Copy the lines below as they are; omit the images they contain.

[BEGIN]

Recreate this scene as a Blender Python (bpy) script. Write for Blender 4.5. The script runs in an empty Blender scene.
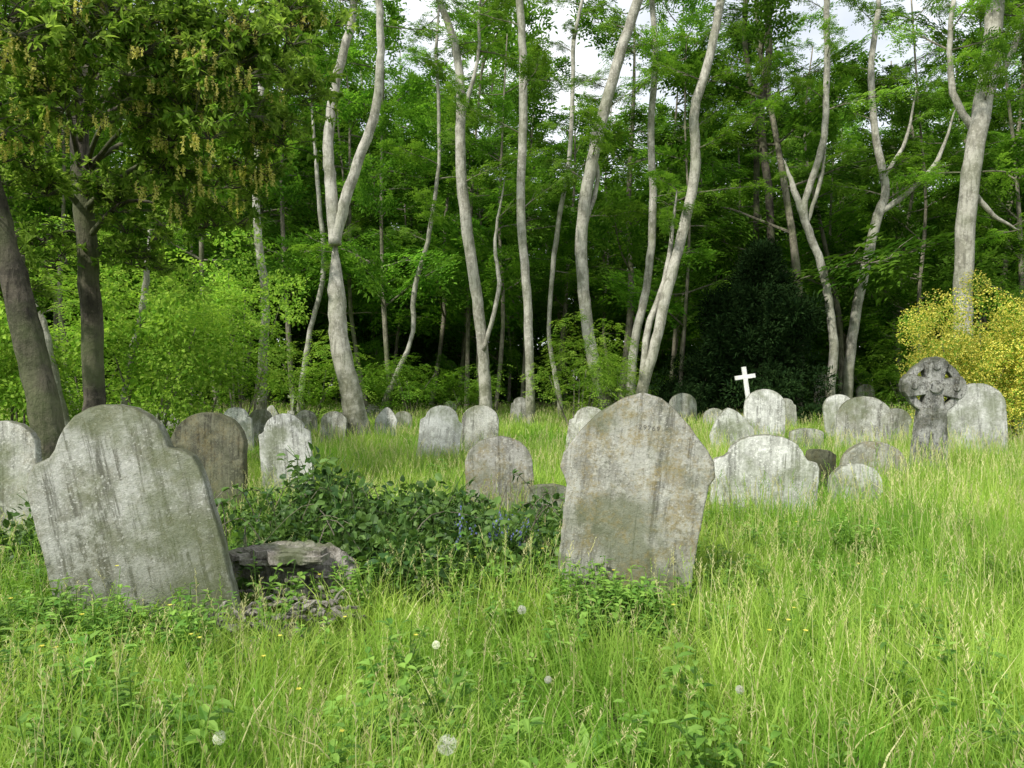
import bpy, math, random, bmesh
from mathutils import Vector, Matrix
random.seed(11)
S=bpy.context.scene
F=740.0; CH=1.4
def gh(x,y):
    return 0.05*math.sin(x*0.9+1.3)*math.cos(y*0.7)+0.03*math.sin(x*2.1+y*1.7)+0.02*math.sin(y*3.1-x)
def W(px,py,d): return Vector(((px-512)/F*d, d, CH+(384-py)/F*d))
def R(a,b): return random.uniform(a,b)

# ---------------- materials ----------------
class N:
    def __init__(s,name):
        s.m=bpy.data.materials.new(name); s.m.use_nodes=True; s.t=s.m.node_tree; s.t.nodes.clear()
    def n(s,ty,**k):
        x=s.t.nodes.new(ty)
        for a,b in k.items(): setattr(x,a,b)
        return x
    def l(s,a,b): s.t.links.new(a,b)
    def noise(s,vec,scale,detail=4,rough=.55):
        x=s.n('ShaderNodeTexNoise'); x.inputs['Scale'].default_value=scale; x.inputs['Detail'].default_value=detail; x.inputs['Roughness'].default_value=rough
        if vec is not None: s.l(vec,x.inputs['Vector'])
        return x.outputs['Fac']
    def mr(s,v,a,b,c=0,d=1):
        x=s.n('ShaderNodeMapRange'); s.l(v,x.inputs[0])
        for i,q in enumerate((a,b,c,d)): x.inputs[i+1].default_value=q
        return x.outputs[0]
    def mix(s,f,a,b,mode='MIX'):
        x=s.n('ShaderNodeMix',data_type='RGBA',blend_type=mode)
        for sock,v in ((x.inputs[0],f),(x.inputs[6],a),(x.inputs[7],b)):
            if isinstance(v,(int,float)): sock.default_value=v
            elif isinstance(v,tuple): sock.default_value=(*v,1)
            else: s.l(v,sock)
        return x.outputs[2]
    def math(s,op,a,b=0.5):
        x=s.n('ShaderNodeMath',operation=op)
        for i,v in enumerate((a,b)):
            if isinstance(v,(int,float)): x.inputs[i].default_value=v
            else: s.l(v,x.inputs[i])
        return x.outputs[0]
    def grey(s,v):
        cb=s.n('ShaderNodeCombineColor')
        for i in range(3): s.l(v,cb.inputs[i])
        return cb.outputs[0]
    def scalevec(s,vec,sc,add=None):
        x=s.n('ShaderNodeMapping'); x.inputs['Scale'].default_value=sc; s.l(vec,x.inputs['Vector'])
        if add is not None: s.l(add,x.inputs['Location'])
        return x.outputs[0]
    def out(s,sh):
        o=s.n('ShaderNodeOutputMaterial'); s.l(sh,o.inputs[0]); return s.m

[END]

Response to this exercise.
Recreate this scene as a Blender Python (bpy) script. Write for Blender 4.5. The script runs in an empty Blender scene.
import bpy, math, random, bmesh
from mathutils import Vector, Matrix
random.seed(11)
S=bpy.context.scene
F=740.0; CH=1.4
def gh(x,y):
    return 0.05*math.sin(x*0.9+1.3)*math.cos(y*0.7)+0.03*math.sin(x*2.1+y*1.7)+0.02*math.sin(y*3.1-x)
def W(px,py,d): return Vector(((px-512)/F*d, d, CH+(384-py)/F*d))
def R(a,b): return random.uniform(a,b)

# ---------------- materials ----------------
class N:
    def __init__(s,name):
        s.m=bpy.data.materials.new(name); s.m.use_nodes=True; s.t=s.m.node_tree; s.t.nodes.clear()
    def n(s,ty,**k):
        x=s.t.nodes.new(ty)
        for a,b in k.items(): setattr(x,a,b)
        return x
    def l(s,a,b): s.t.links.new(a,b)
    def noise(s,vec,scale,detail=4,rough=.55):
        x=s.n('ShaderNodeTexNoise'); x.inputs['Scale'].default_value=scale; x.inputs['Detail'].default_value=detail; x.inputs['Roughness'].default_value=rough
        if vec is not None: s.l(vec,x.inputs['Vector'])
        return x.outputs['Fac']
    def mr(s,v,a,b,c=0,d=1):
        x=s.n('ShaderNodeMapRange'); s.l(v,x.inputs[0])
        for i,q in enumerate((a,b,c,d)): x.inputs[i+1].default_value=q
        return x.outputs[0]
    def mix(s,f,a,b,mode='MIX'):
        x=s.n('ShaderNodeMix',data_type='RGBA',blend_type=mode)
        for sock,v in ((x.inputs[0],f),(x.inputs[6],a),(x.inputs[7],b)):
            if isinstance(v,(int,float)): sock.default_value=v
            elif isinstance(v,tuple): sock.default_value=(*v,1)
            else: s.l(v,sock)
        return x.outputs[2]
    def math(s,op,a,b=0.5):
        x=s.n('ShaderNodeMath',operation=op)
        for i,v in enumerate((a,b)):
            if isinstance(v,(int,float)): x.inputs[i].default_value=v
            else: s.l(v,x.inputs[i])
        return x.outputs[0]
    def grey(s,v):
        cb=s.n('ShaderNodeCombineColor')
        for i in range(3): s.l(v,cb.inputs[i])
        return cb.outputs[0]
    def scalevec(s,vec,sc,add=None):
        x=s.n('ShaderNodeMapping'); x.inputs['Scale'].default_value=sc; s.l(vec,x.inputs['Vector'])
        if add is not None: s.l(add,x.inputs['Location'])
        return x.outputs[0]
    def out(s,sh):
        o=s.n('ShaderNodeOutputMaterial'); s.l(sh,o.inputs[0]); return s.m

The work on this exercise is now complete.